Tracy McMenemy’s work continues to voice the geography, environment, and history of a specific locale through her responsive engagement with it. A recent move brought a variety of new stimuli to the artist’s studio, and it was just outside her door that a specific aspect of the city’s culture presented itself: the street poster.

Public posters announcing and celebrating local events are of course not unique to our time. Paris’s Belle Epoque saw the flowering of posters across the city following late nineteenth century advancements in lithographic printing, with other European centres distinguishing both their own styles and the unique cultural scenes they reflected. Art movements themselves such as the Viennese Secession, the Arts and Crafts movement, and Art Nouveau are inextricable from their poster history, while extending across galleries, theatres, opera houses, architecture, and interior design. These movements shared their influence everywhere, and, through the street-level poster, with everyone. The poster world that McMenemy investigates finds such cultural reach and democratic resonance very much alive.

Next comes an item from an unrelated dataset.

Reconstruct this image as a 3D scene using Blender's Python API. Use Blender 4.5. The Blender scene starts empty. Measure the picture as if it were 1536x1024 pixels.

Tracy McMenemy’s body of work shows her consistently attuned to details of her environment that give its wider characteristics voice. She takes in her surroundings both specifically and as a whole, from allowing Grand Cayman’s Silver Thatch Palm and the Hibiscus flower to shape her compositions in her Hibiscus Thatch series, to her in situ digital interaction with her forest,field, mountain, and seaside surroundings in Folded Earth, to her site-specific interpretive documenting in Ghost Passages of the McKenzie Shipyard.

The posters on street poles throughout her downtown location speak to a vibrant, multi-level, interconnected arts scene. To a receptive observer, their colourful graphics and varied styles offer an ever-changing reading of the wider city’s colours. As with street posters throughout the world and throughout history, this public, ground-level advertising platform is anyone’s to engage, and offers to reach everyone. The posters also belong very much to the present. The events they speak to play out within a local time frame, while the paper itself gets overlaid, weathered, and peeled through passing weeks and months. The pole’s history - and the city culture’s - becomes layered like a tree’s bark does, and, in McMenemy’s case, a location point for time and place.

Her initial response was to collect poster imagery, via photograph and falling pieces of poster, into a small bank of materials in her studio. The relatively small size of these posters and their fragments contrasted with a sense of physical interaction on the scale of a full-bodied engagement with the street and city. Without a preconceived plan around her collection, McMenemy grew compelled to bridge these elements of scale, inviting large canvases, broad brush painting, striking colour, and an expansion of the collage aesthetic suggested by the posters’ layers and pieces, to determine the main elements of this series’ visual language.

Her resulting series, aptly titled Post No Bills, captures the essence of the public space posters occupy, and their fleeting presence in time. The paintings’ size amplifies the open space - the street - where posters live. In naming each work for the date on which McMenemy encountered the poster, she holds their transience in time against the archivist’s - and artist’s - creation of a lasting reflection of history.

In 15.03.23, we see parts of a street address and event date between fragments of other poster pieces, all re-created with hand-painted acrylic to mimic and enlarge the torn edges, folds, and wear of her original subject. As with the other paintings in this series, the overall composition is that of a collage, with the distinction that the textures, colours, and shapes of her collected poster references are all re-created with large scope brushstrokes on a single plane of canvas. 06.03.23 suggests a stack of aged posters, with a wrinkled Monster Energy logo still visible below the suggestion of a downtown street address. The painter’s full body movement across these bright, full-sized compositions alternates with specific recreated details of QR codes, dates, artist and venue info, and other visual specifics original to the material of posters laid upon upon posters, themselves interlaced with stickers, tags, and the other street markings. The paintings’ emotive power plays out both in the moving boldness of McMenemy’s large strokes and bold colours, and in the immediate familiarity of the details she caringly recreates. The importance of time is not only reflected in the titles, but in the juxtaposition between the single frame image that any painting is, and the wider passage of time, history, and change that a street poster enters, and is soon engulfed by. Thus McMenemy works here to archive an aesthetic that is both current and, as her paintings remain through passing years, historic, ultimately transcending boundaries, cultures, and time.

Through her process, McMenemy also became drawn to masks as a reflection of the poster’s human interactivity. In keeping with the sense of collage developed in the paintings, she uses the poster fragments themselves to build onto mannequin heads via acrylic medium. These fragments, like this series, remain abundant, overlapping, and energetic, as McMenemy works their ephemeral presence into a lasting reflection of their time. While their incorporation of actual collage reflects pop art’s found materials and advertising references a la Rushca, Warhol and Rauschenberg, to which McMenemy is no stranger, her own organic response to the immediate materials is precedent. The faces she builds are covered in, split against, and shaped by the images around us.

These images, like this series, remain abundant, overlapping, and energetic. McMenemy works their ephemeral presence into a lasting reflection of their time, which she encourages us to recognize with the same open invitation the posters themselves hold.